Not Simply Unjust, Also Unconstitutional

Teachers, parents, superintendents, and state and national experts testified about the shortcomings of the Texas school system. The evidence detailed significant deficiencies for the neediest children.
This post was published on the now-closed HuffPost Contributor platform. Contributors control their own work and posted freely to our site. If you need to flag this entry as abusive, send us an email.

In his State of the Union message this week, President Obama spoke of the need to improve education in order to grow our middle class. Since the founding of this country, a quality education has been seen as the great equalizer for all children. Yet we, as a nation and individual states, have struggled to provide equal opportunities for those most in need. On February 4, 2013, in the consolidated case of Edgewood I.S.D. v. Williams, state Judge John K. Dietz held the Texas school finance system unconstitutional for failing to provide equitable and adequate resources to school children across Texas. In his oral ruling from the bench, Judge Dietz stated "the miracle and promise of education is unlocking the potential of every child as you find them," and held that Texas's school funding system failed to realize this opportunity. Given the state's size and continued growth, this decision ought to be a matter of great concern across the nation.

Texas, like many other states across the country, cut its public education funding in the wake of the economic downturn. Yet states like Texas have set their educational finance systems up to fail by cutting taxes and relying on unstable, disparate sources of funding like local property taxes. To make matters worse, education cuts come at the same time that states are expanding testing and mandates, and adopting more rigorous standards. While no one can argue against higher standards, our schools cannot make due without the resources needed to help all children achieve those standards. Although money certainly is not the only answer, it plays a key role in developing, recruiting and retaining high-quality teachers as well as providing quality preschool and small class sizes -- especially for children of poverty and those learning English.

Edgewood is the sixth school funding case filed in Texas over the last 30 years. The Mexican American Legal Defense and Educational Fund (MALDEF) filed the first case in 1984, and the central claim in that case was the state's failure to provide equal access to sufficient resources for children in property-poor districts.
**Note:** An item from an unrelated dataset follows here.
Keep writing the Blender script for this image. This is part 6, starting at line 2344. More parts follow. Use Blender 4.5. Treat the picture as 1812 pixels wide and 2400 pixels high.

The Texas Supreme Court responded favorably, holding that "children who live in poor districts and children who live in rich districts must be afforded a substantially equal opportunity to have access to educational funds." It took the Texas Legislature three tries before the Texas Supreme Court finally found the system minimally constitutional in 1995. For well over half a century, the legislature has never willingly provided equal opportunities for all school children, and once again, parents and school districts have turned to the courts for relief.

In the most recent case, more than 70 witnesses testified over a three-month period, with several thousand exhibits. Teachers, parents, superintendents, and state and national experts testified about the shortcomings of the Texas school system. The evidence detailed significant deficiencies for the neediest children. The highest-wealth school districts continued to access over $1,400 more per student while taxing at lower rates than the lowest-wealth districts. After eight years of testing under the previous state standardized exams, nearly one-third of low-income students failed to meet the minimum standard on at least one test. Under the new, even more rigorous STAAR test, one-half of students failed to meet the minimum phase-in standard -- and that is only after the administration of five high-stakes end-of-course exams. Ten more such exams are yet to come. Attrition rates remain above 25 percent for low-income and African American and Latino students. And with the $5.4 billion in cuts during the last session came fewer teachers and higher class sizes, cuts to already underfunded preschool and English-learning programs, and reductions to interventions and gifted and talented programs.

The Texas courts have not been alone in finding the state derelict of its constitutional duty to provide a quality education to all children. Over the past two years, courts in Colorado, Kansas, New Jersey, North Carolina, and Washington have also held states liable for not providing equitable and adequate funds in the face of budget cuts. To be clear, it is not an easy task for states to determine an adequate level of resources for schools. But where there is virtually no evidence of legislatures considering the needs of its most vulnerable children and the cost of successful intervention programs to meet the needs of all students, the case against the states is much easier.

Perhaps most poignant among Judge Dietz's words was his noting that we tend to see children of poverty in terms of deficits and wonder how they are ever going to succeed. He mentioned the need to shift our focus to their tremendous potential and to giving them an avenue to succeed. With over three million of the five million students in Texas public schools now identified as low-income, and similar growth in many states across the country, this approach is not only important for those students and their families to break the cycle of poverty, but also for the greater good of state and national economies that will benefit from a well-educated population.

As Ms. Yolanda Canales, a low-income mother of children attending property-poor schools in Pasadena, Texas, testified, "I just want fairness; equal opportunities for my children as well, regardless of the neighborhood we live in." If this is too much to ask from our state legislatures, will it be too much to ask from our courts? Or from our society? Our answer will determine our collective future.